The Destroyer In Popular Science
Popular Science
The technologies used in the June 6th, 1944 invasion of Normandy have captivated writers and readers of Popular Science for a long time. Here are some of the best stories about it from our archives.
"Tin Cans" Dish It Out, July 1945.
Published 13 months after the invasion, two months after victory in Europe, and one month before victory over Japan,
""Tin Cans" Dish It Out" is about destroyers. The Destroyer is a sort of middle-ship, smaller than the
large and now-obsolete battleships but deadlier than the tiny torpedo boats they were made to destroy. In D-Day, destroyers got close to the coast, being shallower ships than many in the Navy. The destroyers paid dearly for it, but the whole of the invasion went better because destroyer guns were able to attack the enemy guns that remained. From the article:
Of course, this is simply throwing the rule book overboard, for a square hit from a six-inch shore battery can demolish a destroyer -- which has no armor worth mentioning -- as thoroughly as a salvo from a battleship''s big guns.

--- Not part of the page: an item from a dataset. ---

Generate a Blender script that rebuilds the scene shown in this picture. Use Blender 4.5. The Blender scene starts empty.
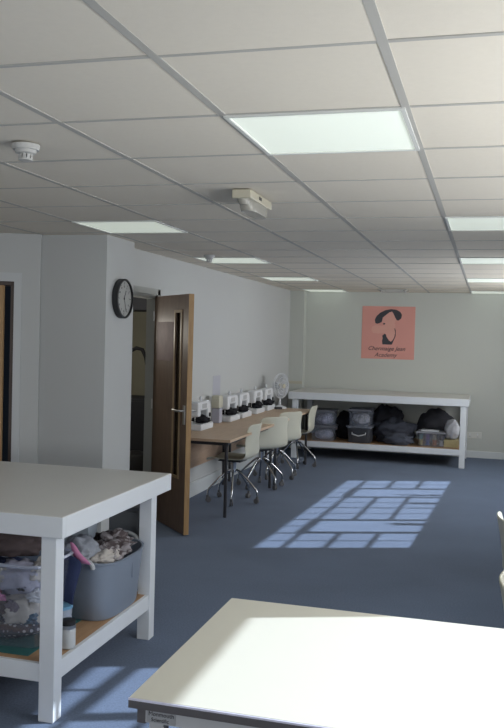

But when the fate of a great invading army hangs in the balance, destroyers become expendable. It cost us the destroyers Meredith and Glennon to put our troops ashore at "Utah Beach," a price well justified by the success of the landing and the enormous over-all savings in casualties.
The Weasel Goes Anywhere, November 1944
The M-29c cargo carrier, dubbed the Water Weasel, was adapted from a two-person vehicle designed for fighting in snow. The amphibious version proved adept in the Pacific, using the tracks as a series of tiny flippers to propel it through water. In the European theater, it was a latecomer, but it's ability to go 4 mph in water and 30 on land allowed it to still fight in the flooded fields of Normandy and Holland. In "
The Weasel Goes Anywhere,"
Popular Science examined the versatility of this light, amphibious vehicle.